Hell Yeah, I Love My Car
SPRING IS RIGHT AROUND the corner, and we all know what that means: streets and sidewalks bustling with fair-weather bicyclists dodging cars and pedestrians, screaming “On the right!” and ringing their cute little bike bells like we’re the ones breaking the law. I particularly love when they keep their helmet on in the Whole Foods checkout lines, lest anyone fail to notice their inherent superiority for riding their amazing bicycle to the supermarket. And actually, they’re merely the shock troops of the modern anti-car brigade: Zipcar-driving hipsters, bike-riding mayors, urban-planning professors, livability advocates, and even Ray LaHood — the secretary of transportation and a former Republican congressman — all convinced that cars are the worst epidemic cities have faced since cholera.
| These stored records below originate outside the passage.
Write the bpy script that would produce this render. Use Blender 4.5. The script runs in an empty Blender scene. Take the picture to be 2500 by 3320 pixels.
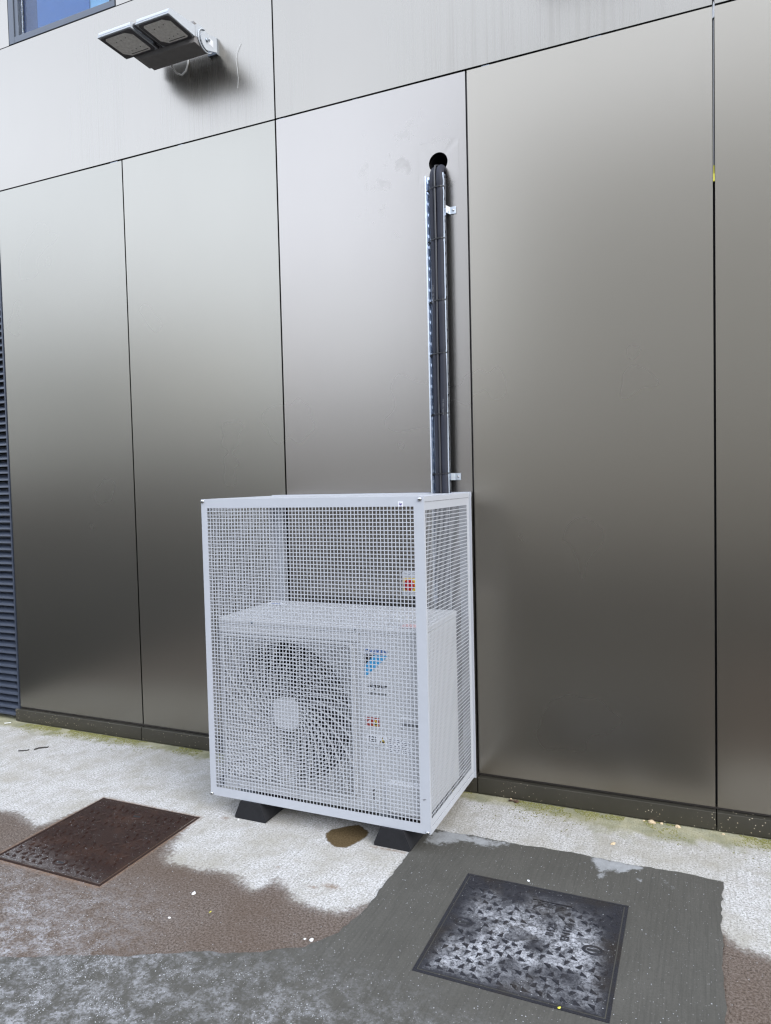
import bpy, bmesh, math, random
import numpy as np
from mathutils import Vector, Matrix, geometry
rad = math.radians
random.seed(7); RNG = np.random.default_rng(11)
S = bpy.context.scene
COL = S.collection

# ------------------------------------------------------------------ camera, sky, sun, exposure
cam = bpy.data.cameras.new("camera")
cam.sensor_fit = 'VERTICAL'; cam.sensor_height = 24.0; cam.lens = 2333.63 / 3320 * 24
cam.clip_start = 0.05; cam.clip_end = 2000
camo = bpy.data.objects.new("camera", cam); COL.objects.link(camo)
_rot = Matrix.Rotation(rad(23.6351), 3, 'Z') @ Matrix.Rotation(rad(-2.4072), 3, 'X') @ Matrix.Rotation(rad(1.3443), 3, 'Y')
_r, _f, _u = _rot.col[0], _rot.col[1], _rot.col[2]
camo.matrix_world = Matrix(((_r[0], _u[0], -_f[0], 3.0751), (_r[1], _u[1], -_f[1], -3.5979), (_r[2], _u[2], -_f[2], 1.6465), (0, 0, 0, 1)))
S.camera = camo

SUN_AZ, SUN_EL = 118.0, 34.0           # degrees clockwise from +Y, above the horizon
w = bpy.data.worlds.new("World"); S.world = w; w.use_nodes = True
nt = w.node_tree; nt.nodes.clear()
wo = nt.nodes.new('ShaderNodeOutputWorld'); bg = nt.nodes.new('ShaderNodeBackground')
sky = nt.nodes.new('ShaderNodeTexSky'); sky.sky_type = 'NISHITA'; sky.sun_disc = False
sky.sun_elevation = rad(SUN_EL); sky.sun_rotation = rad(SUN_AZ); sky.air_density = 1.0; sky.dust_density = 3.0; sky.ozone_density = 1.0
hs = nt.nodes.new('ShaderNodeHueSaturation'); hs.inputs['Saturation'].default_value = 0.42
nt.links.new(sky.outputs[0], hs.inputs['Color'])
# even high cloud deck, pale blue-grey, over the clear-sky glow
tc = nt.nodes.new('ShaderNodeTexCoord'); sx = nt.nodes.new('ShaderNodeSeparateXYZ'); nt.links.new(tc.outputs['Generated'], sx.inputs[0])
rp = nt.nodes.new('ShaderNodeValToRGB'); nt.links.new(sx.outputs[2], rp.inputs[0])
while len(rp.color_ramp.elements) < 5: rp.color_ramp.elements.new(.5)
for _el, (_p, _c) in zip(rp.color_ramp.elements, ((0.0, (4.8, 5.2, 5.8)), (0.20, (7.2, 7.9, 9.1)), (0.35, (10.4, 11.5, 13.8)), (0.50, (8.2, 9.1, 10.9)), (1.0, (8.8, 9.8, 11.8)))):
    _el.position = _p; _el.color = (*_c, 1)
mx = nt.nodes.new('ShaderNodeMix'); mx.data_type = 'RGBA'; mx.inputs[0].default_value = 0.88
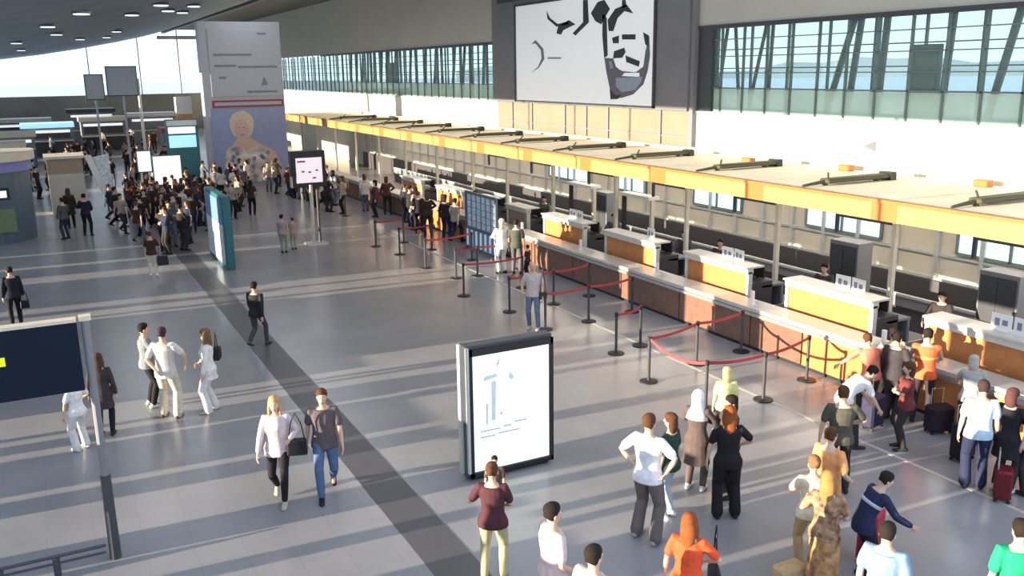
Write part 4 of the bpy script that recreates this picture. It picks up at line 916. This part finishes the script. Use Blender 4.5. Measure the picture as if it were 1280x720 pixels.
person(-1.12, 25.93, 5, 1.58, 'person in dark navy clothes standing alone at the left edge', (.02, .022, .035), BLK, DHAIR, 'stand', False, 'long', .84)
bag(-.88, 25.9, .45, .22, .12, .2, BLK, 'small black bag hanging beside the lone person at left', strap=.3)
person(.42, 16.76, -15, 1.56, 'woman in dark brown coat standing behind the sign post', (.055, .045, .045), BLK, (.07, .04, .03), 'stand', True, 'long', .62, 'slim', 'long', BLK)
person(-.01, 16.30, 30, 1.36, 'child in white clothes left of the sign post', (.80, .80, .80), (.66, .66, .66), DHAIR, 'waist', True, 'short', .84, 'wide', 'short', (.6, .6, .6))
# --- queue area
person(10.37, 18.90, 168, 1.72, 'man in pale grey-pink tee and blue jeans beside a stanchion, with crossbody bag', (.52, .47, .47), (.13, .17, .26), (.42, .30, .24), 'stand2', False, 'short', .86, style='bald', shoe=(.5, .5, .5))
bag(10.53, 18.70, .80, .20, .10, .18, (.04, .045, .06), 'small dark crossbody bag of the man in jeans', strap=.5)
person(12.54, 24.89, 30, 1.78, 'person in sunlit white outfit standing in the queue', (.82, .82, .78), (.76, .76, .72), (.6, .55, .45), 'fold', False, 'long', .80)
person(12.90, 24.60, -15, 1.76, 'man in dark grey-green tee standing beside the person in white', (.075, .085, .07), (.10, .11, .13), DHAIR, 'stand', False, 'short')
person(12.95, 23.95, 60, 1.05, 'small child in dark clothes near the brown barrier', (.06, .03, .03), BLK, DHAIR, 'kid', False, vox=.016)
person(2.72, 30.4, -10, 1.45, 'person in brown top and cream trousers with dark bag, left of blue panel', (.06, .03, .025), (.68, .64, .50), BRN, 'stand2', False, 'short', .84, 'long', shoe=WHT)
bag(3.02, 30.3, .35, .34, .2, .3, (.03, .03, .05), 'dark bag carried beside the person in cream trousers', strap=.4)
person(7.30, 32.00, -20, 1.40, 'child in pale pink top with dark backpack left of the flight display', (.42, .34, .34), (.30, .31, .26), DHAIR, 'kid', False, vox=.018)
person(7.78, 32.41, 15, 1.20, 'smaller child in pinkish top and pale green trousers next to the flight display pole', (.42, .30, .28), (.33, .38, .26), BRN, 'kid', True, vox=.018)
person(.75, 42.2, 10, 1.72, 'dark-haired person in black coat in front of the boxy kiosk', (.035, .03, .025), BLK, (.06, .05, .035), 'stand', True, 'long', .6, style='long', vox=.018)
person(1.25, 39.8, -20, 1.72, 'person in navy jacket holding white papers, right of the boxy kiosk', (.022, .024, .045), BLK, DHAIR, 'carry', False, 'long', vox=.018)
person(.45, 39.4, 40, 1.66, 'person in grey top and dark trousers at the rounded kiosk', (.10, .09, .10), (.04, .05, .07), DHAIR, 'waist', False, 'long', vox=.018)
# the child in the arms of the person before the lightbox
c = person(4.57, 9.38, 178, .86, 'small child with dark hair carried against the maroon top', (.10, .07, .06), KHA, DHAIR, 'kid', False, 'short', z=.74)
# --- staff behind desks
for (x, y, tc_, lab) in ((16.45, 24.4, (.10, .10, .13), 'staff person in dark uniform behind the fifth desk'), (16.45, 20.7, (.07, .07, .09), 'staff person in dark uniform behind the desk with pale papers'),
                         (16.45, 19.1, (.05, .045, .055), 'staff person in black in the gap right of the desk with pale papers'), (16.45, 12.05, (.045, .035, .035), 'staff person in dark clothes in the gap right of the yellow desk'),
                         (16.6, 29.3, (.09, .09, .1), 'staff person at the left of the tan desk by the lattice rack'), (16.45, 15.3, (.06, .05, .05), 'staff person in dark clothes left of the yellow desk')):
    person(x, y, 160, 1.68, lab, tc_, BLK, DHAIR, 'desk', False, 'long', .84, vox=.02)

# --- distant crowd: one body per kind, copied
random.seed(21)
KINDS = [('stand', False, 'short', 'short'), ('stand2', True, 'short', 'long'), ('fold', False, 'long', 'short'), ('walk', False, 'short', 'short'), ('waist', True, 'long', 'bob'), ('carry', False, 'short', 'short')]
PAL = [((.025, .022, .025), 'black'), ((.10, .035, .03), 'dark red'), ((.05, .03, .022), 'dark brown'), ((.03, .035, .07), 'navy'), ((.12, .12, .13), 'grey'), ((.62, .60, .60), 'white'), ((.35, .30, .26), 'beige'), ((.06, .10, .12), 'teal grey')]
BTN = {BLK: 'black', DK: 'charcoal', NAVY: 'navy', (.14, .15, .2): 'grey-blue'}
def crowd(n, rows, where, grp, wts, seed, clear=.62):
    rnd = random.Random(seed); used = []; tries = 0
    while len(used) < n and tries < 4000:
        tries += 1
        x0, x1, y0, y1 = rnd.choice(rows); x = rnd.uniform(x0, x1); y = rnd.uniform(y0, y1)
        if any((x-a)**2+(y-b)**2 < clear**2 for a, b in used): continue
        if y > 70 and any(bx_-.6 < x < bx_+bw_+.6 and by_-1.0 < y < by_+3.2 for (bx_, by_, bw_, *_r) in FS): continue
        used.append((x, y)); k = rnd.choice(KINDS); ci = rnd.choices(range(len(PAL)), wts)[0]; c, cn_ = PAL[ci]
        bt = rnd.choice([BLK, DK, NAVY, (.14, .15, .2)])
        person(x, y, rnd.uniform(0, 360), rnd.uniform(1.6, 1.8), '%s and %s trousers %s' % (('distant person in %s top' if not k[1] else 'distant long-haired person in %s top') % cn_, BTN[bt], where), c, bt, rnd.choice([DHAIR, DHAIR, BRN, (.12, .07, .04)]), k[0], k[1], k[2], .86, 'long', k[3], BLK, rnd.randrange(3), vox=.024, group='%s, %s tops' % (grp, cn_))
crowd(52, [(2.2, 4.6, 37, 44), (3.2, 6.4, 42, 50), (4.4, 6.6, 37, 44)], 'in the dense dark crowd', 'crowd left of the column', (9, 4, 6, 5, 2, .6, .6, 1), 5, .58)
crowd(36, [(-1, 8, 53, 66), (0, 7.6, 62, 76)], 'near the display tower', 'crowd near the display tower', (4, 3, 3, 3, 4, 4, 3, 2), 6, .7)
crowd(22, [(-3, 9, 70, 100)], 'by the far shop booths', 'crowd at the far end', (4, 3, 3, 3, 4, 4, 3, 2), 8, .9)
crowd(18, [(7.6, 13.2, 47, 52.5), (7.2, 8.4, 40, 52)], 'below the advertising column', 'crowd at the foot of the column', (5, 2, 3, 2, 3, 3, 4, 1), 9)
crowd(24, [(11.4, 13.6, 36.5, 47), (10.6, 12.6, 40, 50)], 'right of the flight display', 'queue crowd by the far desks', (3, 5, 2, 0, 1, 10, 7, 0), 10)
crowd(7, [(12.8, 13.5, 29.9, 36)], 'left of the lattice rack', 'people at the barrier left of the rack', (5, 3, 3, 2, 2, 1, 2, 0), 12)
crowd(6, [(3.4, 4.9, 33.8, 36.5)], 'just beyond the blue panel', 'people beyond the blue panel', (6, 3, 3, 3, 2, 0, 0, 1), 13)
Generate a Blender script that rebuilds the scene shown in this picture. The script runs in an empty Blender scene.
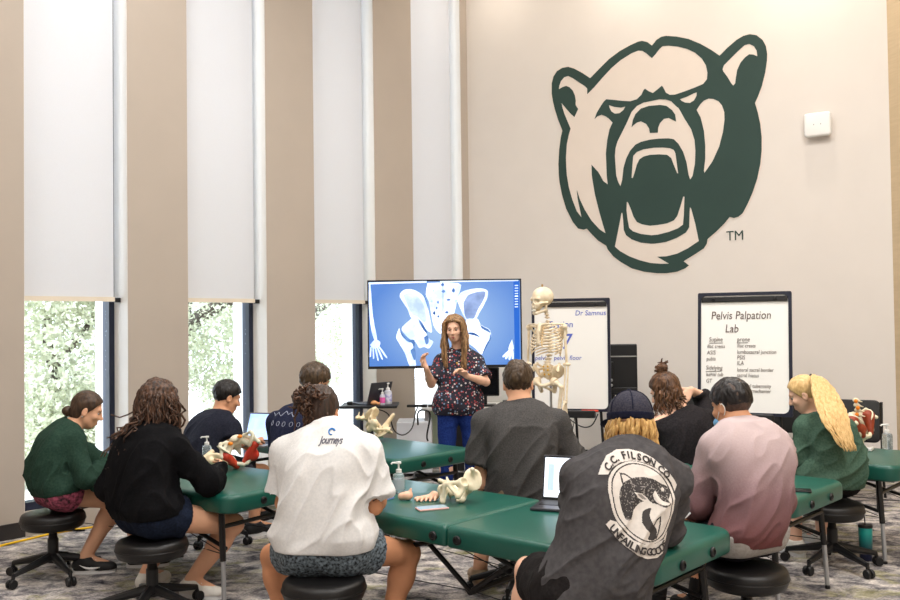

Marc Schlossberg, a professor of planning, public policy, and management at the University of Oregon, neatly summarized the indictment in the New York Times: “The costs of using the car for every type of trip…are finally apparent, from their contribution to global climate change, the national obesity epidemic from loss of daily physical activity and the 40,000 deaths per year on the road-ways, to the social isolation and neighborhood fragmentation that the roadway system creates.”
And here I was thinking that cars were just a mode of transportation that has done as much to modernize the world as clean water. Instead, cars are responsible for obesity, death, and terrible neighborhoods, plus the fact that we’re destined to a lifetime of loneliness. But you want to know something?
I don’t care. This past January — after three years of going without wheels — I was downright giddy to go to a dealer and buy myself a car. Because here’s the secret the anti-auto mafia doesn’t want you to know: The only thing better than living without a car in Boston — America’s third-most-walkable city — is living here with one.
When I officially went car-free a few years ago, it was for the same reason I have always been yacht-free and chalet-in-Gstaad-free: I didn’t have the money. I’d been driving a banged-up ’98 Ford Escort since 2004, when I started my software company, but by May 2009, every part of the business had grown except my own salary. So when I came up against a $1,000 estimate for repairs to pass inspection, I sold the junker to a guy with a flatbed truck and $105.
Car-free-and-loving-it types often describe dumping their automobile as a moment of liberation. I have to admit, for a while I kind of saw their point: There was no more waking up in terror that I’d parked on the wrong side of the street and was about to get towed. And when winter came, I’d look at my neighbors excavating their buried hoopties from a snowbank and think, “Suckers!”
Largely because my daily commute from East Boston consisted of a mere walk to the T, and because my bachelor lifestyle revolved mostly around an assortment of downtown watering holes, it took a while before things began to go to pieces. The train went pretty much everywhere I needed to go in order to survive, and I could grab the makings for dinner at my neighborhood market. And if a cute redhead with a smorgasbord of progressive buttons on her messenger bag happened to compliment me on my environmental awareness, well, it didn’t matter why my carbon emissions had plummeted, did it?